A woman runs alone at night through a moodily-lit, nearly-deserted city. A gang of men follow her. They’re wearing outfits that wouldn’t mark them as especially threatening in real life, but in comics are basically thug suits – black leather jackets and boots, with patches of their hair shaved. This type has been causing trouble for women in moodily-lit cities since the thirties, and will probably continue causing trouble for them in the twenty-second century.
The woman keeps running, coming to a wooded area. The men behind her shout crude, insinuating, but PG-rated threats, their intent unmistakable. Eventually one of them catches her. Escape is impossible. All is lost.
Suddenly, something knocks him off of her! A voice calls out in the darkness. Enter the hero.
Like I said, the technical perfection of the sequence is obvious. There is even some subtle detail work that clues the reader in on the state of things in the city. For example, the woman being chased runs right past a police station without even trying to go in. Clearly, the law isn’t being enforced in that city.
Don’t even pretend that that sequence, older by far than comic books, doesn’t draw in readers. It hasn’t stuck around because it’s useless. It’s a situation that is recognizable, horrible, and yet comforting, because any reader knows that it’s a set up for the hero’s entrance. There isn’t a doubt in anyone’s mind that the hero will make an entrance. It’s a set up for an iconic hero, and DC does well with iconic heroes.
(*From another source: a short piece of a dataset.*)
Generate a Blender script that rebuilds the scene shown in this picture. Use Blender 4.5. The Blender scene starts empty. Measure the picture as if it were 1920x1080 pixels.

The trouble is, it’s the set up for any hero. Any hero at all. You could paint over Green Arrow on the first splash page and no one would be the wiser. As previews go, this one is giving us a hero, but it isn’t giving us any hero in particular.
Some readers will have noticed that I’ve been struggling with the Green Arrow book for the past . . . ever. I think that if I could just accept that the book isn’t ever going to go in the direction I hoped it had, Robin Hood and his Merry C0-Heroes, I might just enjoy the solitary Oliver Queen in his urban forest. At the same time, throwing away every other Arrow in for this guy, who is interchangeable with any other hero in the DCU, it seems like a bad trade.